Picture this: you just pushed a big change, your CI/CD pipeline runs green, and your app collapses under real user load. Functional tests passed, but the world had other ideas. That’s when K6 inside VS Code becomes your quiet hero. It helps you catch performance flaws before your users do, without leaving your editor.
K6 is the open‑source load‑testing tool dev teams love for its speed and scripting flexibility. VS Code, the Swiss army knife of editors, thrives on extensions that deepen context. Together, K6 VS Code turns performance testing from an external step into a first‑class part of your workflow. You can script, run, and analyze tests right beside your source code instead of flipping between terminals or dashboards.
How the Integration Works
The K6 VS Code extension lets you author load tests in JavaScript, execute them locally, and inspect results in-line. It hooks directly into your workspace, using your authenticated developer context. K6 runs through your configured environment variables, so you can safely test endpoints that use AWS IAM or OIDC tokens without hardcoding secrets. Results surface instantly: request rates, errors, and latency histograms. It feels less like running another tool and more like opening a better terminal pane.
Quick Answer: How Do You Connect K6 and VS Code?
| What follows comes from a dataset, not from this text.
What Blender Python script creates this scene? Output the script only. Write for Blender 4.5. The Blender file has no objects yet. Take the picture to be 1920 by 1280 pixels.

Install the K6 extension, open a .js test file, press Run, and watch metrics appear in the VS Code output tab. No separate CLI window required, no switching contexts.
Best Practices for Clean Test Runs
Keep scripts short and focused. Integrate them with your CI by referencing environment configs instead of embedding keys. Rotate credentials using your identity provider. Map test scenarios to real business paths, not synthetic ping checks. The goal is observability, not theatrical benchmark numbers.